Description of the task. Repeat all of the material exactly as given.

Data shown.
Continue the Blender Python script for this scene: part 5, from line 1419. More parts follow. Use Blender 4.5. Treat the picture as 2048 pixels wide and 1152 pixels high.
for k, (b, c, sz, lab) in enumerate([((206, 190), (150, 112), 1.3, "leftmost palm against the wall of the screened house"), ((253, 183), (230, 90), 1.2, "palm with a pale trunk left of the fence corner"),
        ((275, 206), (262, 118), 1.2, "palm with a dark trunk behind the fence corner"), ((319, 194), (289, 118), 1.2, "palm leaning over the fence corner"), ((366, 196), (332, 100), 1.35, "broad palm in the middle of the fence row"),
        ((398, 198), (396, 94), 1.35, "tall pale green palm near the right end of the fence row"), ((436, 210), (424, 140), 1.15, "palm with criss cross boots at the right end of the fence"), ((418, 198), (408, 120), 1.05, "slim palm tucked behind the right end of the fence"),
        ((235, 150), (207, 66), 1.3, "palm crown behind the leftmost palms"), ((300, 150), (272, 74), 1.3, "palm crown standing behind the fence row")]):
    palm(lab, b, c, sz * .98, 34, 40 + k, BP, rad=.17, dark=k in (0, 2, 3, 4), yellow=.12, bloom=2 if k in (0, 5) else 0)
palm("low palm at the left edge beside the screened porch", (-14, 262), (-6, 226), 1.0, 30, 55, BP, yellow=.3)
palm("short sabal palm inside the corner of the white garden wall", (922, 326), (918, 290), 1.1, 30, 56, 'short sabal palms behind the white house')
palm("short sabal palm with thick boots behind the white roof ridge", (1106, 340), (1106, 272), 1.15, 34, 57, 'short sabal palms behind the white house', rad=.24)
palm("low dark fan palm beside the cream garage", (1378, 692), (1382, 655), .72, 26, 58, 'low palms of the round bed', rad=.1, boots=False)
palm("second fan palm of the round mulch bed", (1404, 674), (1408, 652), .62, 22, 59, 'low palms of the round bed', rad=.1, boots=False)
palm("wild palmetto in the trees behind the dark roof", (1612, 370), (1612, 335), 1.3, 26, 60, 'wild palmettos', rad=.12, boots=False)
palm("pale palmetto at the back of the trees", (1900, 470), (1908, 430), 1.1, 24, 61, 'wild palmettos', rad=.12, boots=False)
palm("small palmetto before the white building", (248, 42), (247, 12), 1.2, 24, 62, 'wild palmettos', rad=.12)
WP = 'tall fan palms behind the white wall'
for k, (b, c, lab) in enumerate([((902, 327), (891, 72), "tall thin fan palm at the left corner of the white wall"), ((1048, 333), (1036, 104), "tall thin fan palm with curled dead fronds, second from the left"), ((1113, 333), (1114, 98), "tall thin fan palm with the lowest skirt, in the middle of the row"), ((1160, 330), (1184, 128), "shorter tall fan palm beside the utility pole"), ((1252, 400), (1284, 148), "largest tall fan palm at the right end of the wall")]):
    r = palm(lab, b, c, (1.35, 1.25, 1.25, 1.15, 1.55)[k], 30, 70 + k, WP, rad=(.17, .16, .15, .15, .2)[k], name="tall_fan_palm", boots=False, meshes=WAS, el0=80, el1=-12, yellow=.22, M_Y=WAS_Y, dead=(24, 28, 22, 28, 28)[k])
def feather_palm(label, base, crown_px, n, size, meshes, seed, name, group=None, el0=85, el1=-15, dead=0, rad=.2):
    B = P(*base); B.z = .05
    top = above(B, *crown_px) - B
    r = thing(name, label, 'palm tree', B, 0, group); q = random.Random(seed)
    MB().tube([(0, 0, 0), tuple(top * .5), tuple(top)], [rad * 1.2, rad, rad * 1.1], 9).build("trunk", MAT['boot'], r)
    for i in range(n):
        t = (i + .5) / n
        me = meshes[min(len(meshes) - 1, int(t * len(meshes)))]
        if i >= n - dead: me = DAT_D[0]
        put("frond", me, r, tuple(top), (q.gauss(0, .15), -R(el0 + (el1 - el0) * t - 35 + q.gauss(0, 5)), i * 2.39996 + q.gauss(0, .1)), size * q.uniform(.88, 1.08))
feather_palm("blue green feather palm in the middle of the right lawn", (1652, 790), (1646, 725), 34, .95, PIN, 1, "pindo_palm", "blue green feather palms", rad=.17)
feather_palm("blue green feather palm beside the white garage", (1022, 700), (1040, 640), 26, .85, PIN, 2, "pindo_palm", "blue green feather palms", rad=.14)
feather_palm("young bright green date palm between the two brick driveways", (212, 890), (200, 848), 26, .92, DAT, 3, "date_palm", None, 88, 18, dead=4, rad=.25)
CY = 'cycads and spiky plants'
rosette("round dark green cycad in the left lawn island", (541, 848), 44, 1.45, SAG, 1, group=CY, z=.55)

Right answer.
Continue the Blender Python script for this scene: part 5, from line 1419. More parts follow. Use Blender 4.5. Treat the picture as 2048 pixels wide and 1152 pixels high.
for k, (b, c, sz, lab) in enumerate([((206, 190), (150, 112), 1.3, "leftmost palm against the wall of the screened house"), ((253, 183), (230, 90), 1.2, "palm with a pale trunk left of the fence corner"),
        ((275, 206), (262, 118), 1.2, "palm with a dark trunk behind the fence corner"), ((319, 194), (289, 118), 1.2, "palm leaning over the fence corner"), ((366, 196), (332, 100), 1.35, "broad palm in the middle of the fence row"),
        ((398, 198), (396, 94), 1.35, "tall pale green palm near the right end of the fence row"), ((436, 210), (424, 140), 1.15, "palm with criss cross boots at the right end of the fence"), ((418, 198), (408, 120), 1.05, "slim palm tucked behind the right end of the fence"),
        ((235, 150), (207, 66), 1.3, "palm crown behind the leftmost palms"), ((300, 150), (272, 74), 1.3, "palm crown standing behind the fence row")]):
    palm(lab, b, c, sz * .98, 34, 40 + k, BP, rad=.17, dark=k in (0, 2, 3, 4), yellow=.12, bloom=2 if k in (0, 5) else 0)
palm("low palm at the left edge beside the screened porch", (-14, 262), (-6, 226), 1.0, 30, 55, BP, yellow=.3)
palm("short sabal palm inside the corner of the white garden wall", (922, 326), (918, 290), 1.1, 30, 56, 'short sabal palms behind the white house')
palm("short sabal palm with thick boots behind the white roof ridge", (1106, 340), (1106, 272), 1.15, 34, 57, 'short sabal palms behind the white house', rad=.24)
palm("low dark fan palm beside the cream garage", (1378, 692), (1382, 655), .72, 26, 58, 'low palms of the round bed', rad=.1, boots=False)
palm("second fan palm of the round mulch bed", (1404, 674), (1408, 652), .62, 22, 59, 'low palms of the round bed', rad=.1, boots=False)
palm("wild palmetto in the trees behind the dark roof", (1612, 370), (1612, 335), 1.3, 26, 60, 'wild palmettos', rad=.12, boots=False)
palm("pale palmetto at the back of the trees", (1900, 470), (1908, 430), 1.1, 24, 61, 'wild palmettos', rad=.12, boots=False)
palm("small palmetto before the white building", (248, 42), (247, 12), 1.2, 24, 62, 'wild palmettos', rad=.12)
WP = 'tall fan palms behind the white wall'
for k, (b, c, lab) in enumerate([((902, 327), (891, 72), "tall thin fan palm at the left corner of the white wall"), ((1048, 333), (1036, 104), "tall thin fan palm with curled dead fronds, second from the left"), ((1113, 333), (1114, 98), "tall thin fan palm with the lowest skirt, in the middle of the row"), ((1160, 330), (1184, 128), "shorter tall fan palm beside the utility pole"), ((1252, 400), (1284, 148), "largest tall fan palm at the right end of the wall")]):
    r = palm(lab, b, c, (1.35, 1.25, 1.25, 1.15, 1.55)[k], 30, 70 + k, WP, rad=(.17, .16, .15, .15, .2)[k], name="tall_fan_palm", boots=False, meshes=WAS, el0=80, el1=-12, yellow=.22, M_Y=WAS_Y, dead=(24, 28, 22, 28, 28)[k])
def feather_palm(label, base, crown_px, n, size, meshes, seed, name, group=None, el0=85, el1=-15, dead=0, rad=.2):
    B = P(*base); B.z = .05
    top = above(B, *crown_px) - B
    r = thing(name, label, 'palm tree', B, 0, group); q = random.Random(seed)
    MB().tube([(0, 0, 0), tuple(top * .5), tuple(top)], [rad * 1.2, rad, rad * 1.1], 9).build("trunk", MAT['boot'], r)
    for i in range(n):
        t = (i + .5) / n
        me = meshes[min(len(meshes) - 1, int(t * len(meshes)))]
        if i >= n - dead: me = DAT_D[0]
        put("frond", me, r, tuple(top), (q.gauss(0, .15), -R(el0 + (el1 - el0) * t - 35 + q.gauss(0, 5)), i * 2.39996 + q.gauss(0, .1)), size * q.uniform(.88, 1.08))
feather_palm("blue green feather palm in the middle of the right lawn", (1652, 790), (1646, 725), 34, .95, PIN, 1, "pindo_palm", "blue green feather palms", rad=.17)
feather_palm("blue green feather palm beside the white garage", (1022, 700), (1040, 640), 26, .85, PIN, 2, "pindo_palm", "blue green feather palms", rad=.14)
feather_palm("young bright green date palm between the two brick driveways", (212, 890), (200, 848), 26, .92, DAT, 3, "date_palm", None, 88, 18, dead=4, rad=.25)
CY = 'cycads and spiky plants'
rosette("round dark green cycad in the left lawn island", (541, 848), 44, 1.45, SAG, 1, group=CY, z=.55)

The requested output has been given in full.